In Gardez and Bagram, Pete Blaber and Jimmy worked aggressively to unscrew the situation. With Blaber deep in discussions with Jimmy, Glenn P. monitored all the radio traffic from the valley in order to stay abreast of the friendly and enemy situation. Back at India’s observation post, while Speedy and Bob wrestled with the inadequate system for calling in close air support, Dan, the Gray Fox operator, was listening to enemy transmissions and relaying the most important info that he was able to translate to the others. A consistent theme running through Al Qaida’s radio chatter was the enemy fighters’ fear of the Apaches, whose presence over the battlefield they had not anticipated. Jason, Dan’s counterpart in Juliet, who spoke Arabic and Pashto, was also enjoying some success. He managed to intercept several enemy communications and identified the frequency Al Qaida was using to control its mortar fires.

Juliet initially enjoyed more success than India, probably because the team had two satellite radios, enabling them to streamline their calls for fire, compared with India’s single PRC-117F. A few minutes before 9 a.m., Juliet team leader Kris and his men saw Al Qaida forces move into position on a plateau about 1,300 meters east of Serkhankhel and only 1,000 meters away from Chip Preysler’s 2-187 command post. From Juliet’s observation post less than a kilometer away in the eastern ridge, Dave H. watched through his scope as six enemy fighters armed with RPG-7s, AK-type assault rifles, and one PK machine gun with six boxes of ammunition occupied three fighting positions on the plateau. All six wore black turbans, greenish shirts, and black or brown blanket wraps. They also wore military webbing and carried duffel bags or small rucksacks. The leader was a short, stocky fighter with black hair and a medium-length beard who directed his men with hand and arm signals and, in a bizarre touch, carried a big silver flag with Arabic writing on it.

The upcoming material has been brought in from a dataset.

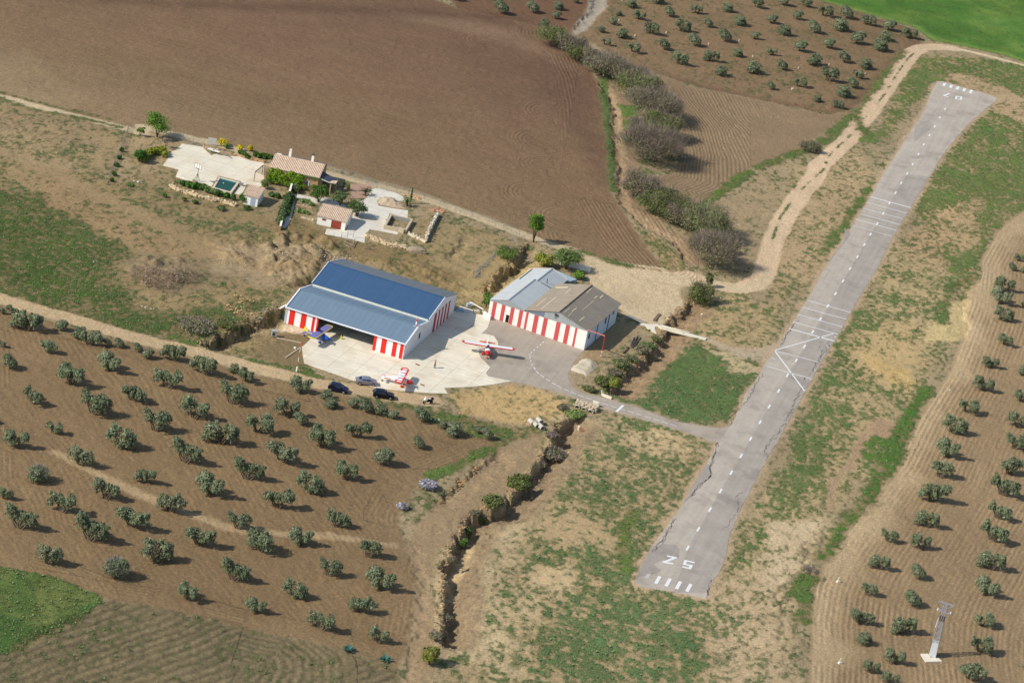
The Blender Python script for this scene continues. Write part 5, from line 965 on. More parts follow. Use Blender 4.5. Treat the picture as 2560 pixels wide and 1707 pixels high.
    for s in ((9.3, 2.5, 9.3, 8), (11.0, 1, 11.0, 9.5), (12.0, 12, 12.0, 15), (17.0, 3.2, 17.0, 5.6), (17.2, .4, 17.2, 2.5, .12), (19.5, 1.3, 19.5, 4.2), (18.2, 6, 18.2, 13, .10), (17.9, 14, 17.9, 15.4, .22), (18.6, 15.5, 18.6, 17.4, .25), (15.9, 14, 15.9, 17), (16.1, .6, 16.1, 3.8, .1), (8.5, 15.5, 11.0, 16.0, .7)): patch(*s)
    for v0 in (6.2, 13.0):
        mb = MB(); mb.beam(g(22.15, v0, 0), g(22.15, v0, 4.3), .12); mb.build('downpipe', paint('dark_slate_pipe', (58, 64, 74), .6), q)
    for v0, z0, z1 in ((1.2, 2.0, 3.2), (10.7, 2.2, 3.6), (15.2, 2.8, 3.7)):
        mb = MB(); gw(mb, (22.09, v0), (22.09, v0+.9), z0, z1, z1, .02); w = mb.build('window', paint('window_frame_grey', (120, 124, 130), .6), q); mb = MB(); gw(mb, (22.11, v0+.08), (22.11, v0+.82), z0+.08, z1-.08, z1-.08, .02); mb.build('pane', paint('dark_window_glass', (18, 22, 18), .1), w)
    mb = MB(); [mb.cyl(g(14.6+k*.25, -.12, 4.6), g(14.6+k*.25, -.12, 5.3), .04, .04, 5) for k in (0, 1)]; mb.box(g(14.8, -.2, 5.5), (.7, .4, .18)); mb.build('gable_lamp', paint('soot_dark', (60, 62, 66), .6), q)
    # goal-like frame at the corner: red mast and boom
    z = Z(1360, 680, 7.127, '1010 1515 770 1035'); b0 = G(*z[0]); t0 = np.array([b0[0], b0[1], 4.64]); e0 = G(*z[1], 4.64); s = empty('door_rail_gantry', tuple(b0), 0, 'red gantry post and beam with white bands at the hangar corner', 'gantry')
    mb = MB(); mb.beam((0, 0, -.2), (0, 0, 4.7), .16); mb.build('post', paint('gantry_red', (186, 62, 60), .6), s)
    for z0_ in (.15, .95): mb = MB(); mb.beam((0, 0, z0_), (0, 0, z0_+.45), .175); mb.build('white_band', mw, s)
    mb = MB(); d = Vector(e0-t0); mb.beam((0, 0, 4.72), (d.x, d.y, 4.72), .2, .16); mb.build('beam', paint('gantry_pink_top', (206, 120, 110), .6), s)
# ------------------------------------------------------------------ farmstead
def tiled_mat():
    m, nt, b = nmat('clay_roof_tiles'); co = nd(nt, 'TexCoord').outputs['Object']; n1 = noise(nt, co, 1.2, 4, .6); n2 = noise(nt, co, 6, 3, .7)
    c = mix(nt, ramp(nt, n2, .35, .65), hexa((204, 174, 146)), hexa((226, 204, 178))); c = mix(nt, ramp(nt, n1, .5, .75), c, hexa((186, 156, 130)))
    nt.links.new(c, b.inputs['Base Color']); b.inputs['Roughness'].default_value = .9; b.inputs['Specular IOR Level'].default_value = .1; return m
def tiles(mb, a, b, c, d, pitch=.36):
    """corrugated tile field: a-b ridge, d-c eave (3D points)"""
    a, b, c, d = map(np.array, (a, b, c, d)); n = int(np.linalg.norm(b-a)/pitch)*4; V = []; nrm = np.cross(b-a, d-a); nrm /= np.linalg.norm(nrm); nrm *= np.sign(nrm[2])
    for i in range(n+1):
        t = i/n; o = nrm*.07*(1+math.sin(i*math.pi/2)); V += [a+(b-a)*t+o, d+(c-d)*t+o]
    V2 = [p-nrm*.12 for p in V]; k = len(V); mb.add(V+V2, [(2*i, 2*i+2, 2*i+3, 2*i+1)[::-1] for i in range(n)]+[(k+2*i, k+2*i+2, k+2*i+3, k+2*i+1) for i in range(n)]+[(0, 1, k+1, k), (k-2, 2*k-2, 2*k-1, k-1)]+[(2*i+1, 2*i+3, k+2*i+3, k+2*i+1) for i in range(n)]+[(2*i, k+2*i, k+2*i+2, 2*i+2) for i in range(n)])
def hut(name, TL, TR, BR, BL, ze, zr, depth2, label, cat, wallm, z0=-.2, back=None, parts=None):
    """gabled hut from its front roof slope seen in the photo; depth2: plan width of the rear slope"""
    a = G(*TL, zr); b = G(*TR, zr); c = G(*BR, ze); d = G(*BL, ze); u = (b-a+c-d)[:2]; u /= np.linalg.norm(u); v = np.array([-u[1], u[0]]); Lr = np.linalg.norm((b-a)[:2]); dep = (np.linalg.norm((a-d)[:2])+np.linalg.norm((b-c)[:2]))/2
    O = (d+c)[:2]/2-u*Lr/2; r = empty(name, (O[0], O[1], 0), 0, label, cat); P = lambda x, y, z: np.array([*(u*x+v*y), z]); ov = .22; D = dep+depth2; zb = zr-(zr-ze)*depth2/dep
    mt = M_TILE; mb = MB(); tiles(mb, P(0, dep, zr), P(Lr, dep, zr), P(Lr, 0, ze), P(0, 0, ze)); mb.build('roof_slope', mt, r)
    mb = MB(); tiles(mb, P(0, dep, zr), P(Lr, dep, zr), P(Lr, D, zb), P(0, D, zb)); mb.build('roof_slope', mt, r)
    mb = MB(); mb.beam(P(-.02, dep, zr+.08), P(Lr+.02, dep, zr+.08), .22, .12); mb.build('ridge_tiles', mt, r)
    mb = MB(); x0, x1, y0, y1 = ov, Lr-ov, ov, D-ov; zs = lambda y: (ze+(zr-ze)*y/dep if y <= dep else zr-(zr-ze)*(y-dep)/dep)-.12
    pts = [(x0, y0), (x1, y0), (x1, y1), (x0, y1)]
    mb.add([P(x0, y0, z0), P(x1, y0, z0), P(x1, y0, zs(y0)), P(x0, y0, zs(y0))], [(0, 1, 2, 3)]); mb.add([P(x0, y1, z0), P(x1, y1, z0), P(x1, y1, zs(y1)), P(x0, y1, zs(y1))], [(3, 2, 1, 0)])
    for x, s in ((x0, 1), (x1, -1)): mb.add([P(x, y0, z0), P(x, y1, z0), P(x, y1, zs(y1)), P(x, dep, zs(dep)), P(x, y0, zs(y0))], [(0, 1, 2, 3, 4)[::-s]])
    mb.build('wall', wallm, r)
    def panel(nm, x0_, x1_, za, zb_, mat, y=y0-.03, t=.05, par=None):
        mb = MB(); q = [P(x0_, y, za), P(x1_, y, za), P(x1_, y, zb_), P(x0_, y, zb_)]; q2 = [p+P(0, t, 0) for p in q]; mb.add(q+q2, [(0, 1, 2, 3), (7, 6, 5, 4), (0, 4, 5, 1), (3, 2, 6, 7), (1, 5, 6, 2), (0, 3, 7, 4)]); return mb.build(nm, mat, par or r)
    return r, P, panel, Lr, dep, D, y0, zs
def rubble(name, P, z0, z1, wd, label, cat, col, seed, dens=1., rsz=(.13, .26), z0f=None):
    rg = np.random.RandomState(seed); V = W(P); mb = MB(); o = V[0]; tot = 0
    for i in range(len(V)-1):
        A, B = V[i], V[i+1]; L = np.linalg.norm(B-A); n = int(L*wd*max(z1-z0, .5)*7*dens)+2; nn = np.array([-(B-A)[1], (B-A)[0]])/L
        for _ in range(n):
            t = rg.rand(); s = rg.uniform(-.5, .5)*wd; z = rg.uniform(z0, z1); q = A+(B-A)*t+nn*s-o; zz = hz(*(q+o)) if tot % 4 == 0 else zz; tot += 1
            r_ = rg.uniform(*rsz); mb.rock((q[0], q[1], zz+z), r_, rg, rg.randint(0, 3))
        if z1-z0 > .34 and name != 'rubble_heap': mb.beam((*(A-o), z0+hz(*A)), (*(B-o), z0+hz(*B)), wd*.6, (z1-z0)*1.2, 0)
    c1 = tuple(col); ms = [paint(name+'_stone_%d' % k+'x'.join(map(str, col)), tuple(int(min(255, q*f)) for q in c1), .95, var=.15, scale=3) for k, f in enumerate((1., .88, 1.1))]
    ob = mb.build(name, ms); ob.location = (o[0], o[1], 0); tag(ob, label, cat, kind='stuff' if name in ('rubble_heap', 'stones', 'rubble_terrace') else None); return ob
def wire_fence(P, hgt, posts, label, z=None, lean=0, mesh=True, mat=None, group=None, nm='wire_fence', rails=(1.,)):
    V = [np.array([*w, hz(*w)]) for w in W(P)]; o = V[0]; r = empty(nm, tuple(o), 0, label, 'fence', group); m = mat or paint('galvanised_grey', (150, 158, 162), .5, metal=.3)
    pts = []; acc = 0
    for i in range(len(V)-1):
        n = max(1, int(round(np.linalg.norm(V[i+1]-V[i])/posts))); pts += [V[i]+(V[i+1]-V[i])*k/n for k in range(n)]
    pts.append(V[-1]); 
    for p in pts:
        mb = MB(); q = p-o; mb.cyl((q[0], q[1], q[2]-.1), (q[0], q[1], q[2]+hgt), .045, .045, 6); mb.build('post', m, r)
    mb = MB()
    for a, b in zip(pts[:-1], pts[1:]):
        a = a-o; b = b-o
        for f_ in rails: mb.beam((a[0], a[1], a[2]+hgt*f_-.03), (b[0], b[1], b[2]+hgt*f_-.03), .025)
        if mesh:
            n = max(2, int(np.linalg.norm(b-a)/.45))
            for k in range(n):
                p = a+(b-a)*k/n; q = a+(b-a)*min(1, (k+2.2)/n); mb.beam((p[0], p[1], p[2]+.05), (q[0], q[1], q[2]+hgt-.05), .012); mb.beam((q[0], q[1], q[2]+.05), (p[0], p[1], p[2]+hgt-.05), .012)
    mb.build('wire', m, r); return r
def basin(corners, z_rim, z_floor, label, rimm, inm, water=None, outer=0., wt=.45, cat='pool'):
    Q = [G(x, y, z_rim) for x, y in corners]; c = sum(Q)/4; r = empty('pool', (c[0], c[1], 0), 0, label, cat); Q = [q-np.array([c[0], c[1], 0]) for q in Q]
    I = []
    for i in range(4):
        p, a, b = Q[i], Q[i-1], Q[(i+1) % 4]; d1 = (a-p)/np.linalg.norm(a-p); d2 = (b-p)/np.linalg.norm(b-p); I.append(p+(d1+d2)*wt)
    mb = MB()
    for i in range(4):
        a, b, ci, di = Q[i], Q[(i+1) % 4], I[(i+1) % 4], I[i]
        mb.add([(*a[:2], z_rim), (*b[:2], z_rim), (*ci[:2], z_rim), (*di[:2], z_rim), (*a[:2], -.3), (*b[:2], -.3), (*ci[:2], z_floor-.1), (*di[:2], z_floor-.1)], [(0, 1, 2, 3)[::-1], (0, 1, 5, 4), (3, 7, 6, 2)])
    mb.build('rim', rimm, r); mb = MB(); mb.add([(*p[:2], z_floor) for p in I], [(0, 1, 2, 3)[::-1]]); mb.build('basin_floor', inm, r)
    if water is not None:
        mb = MB(); mb.add([(*p[:2], z_rim-.16) for p in I], [(0, 1, 2, 3)[::-1]]); mb.build('water', water, r)
    mb = MB()
    for i in range(4):
        a = I[i]*.985; b = I[(i+1) % 4]*.985; mb.add([(*a[:2], z_floor), (*b[:2], z_floor), (*b[:2], z_rim-.03), (*a[:2], z_rim-.03)], [(0, 1, 2, 3)])
    mb.build('lining', inm if water is None else paint('pale_blue_tiles', (160, 206, 222), .5, var=.05), r); return r, Q, I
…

Realizing the Al Qaida fighters were setting up to engage Preysler’s troops, Juliet called in a “bomb box” on the enemy positions. (A bomb box is a rectangular patch of terrain—expressed as width, length, direction, and elevation—given to a bomber crew, who then drop enough bombs to destroy all targets within the area.) The team contacted a B-52, and within minutes six JDAMs rained down, killing four of the fighters, including the commander. The two survivors, one of whom was mortally wounded, got to their feet and dragged the commander’s body down to some nearby low ground. The air strike alarmed the Rakkasan troops, who angrily voiced their concern until they were informed that it had saved them from being ambushed. Al Qaida fighters reoccupied the same position twice, and each time Juliet arranged a similarly devastating bombing run. In a testament to the enemy’s motivation, after each air strike, even the wounded would assist in carrying off the dead.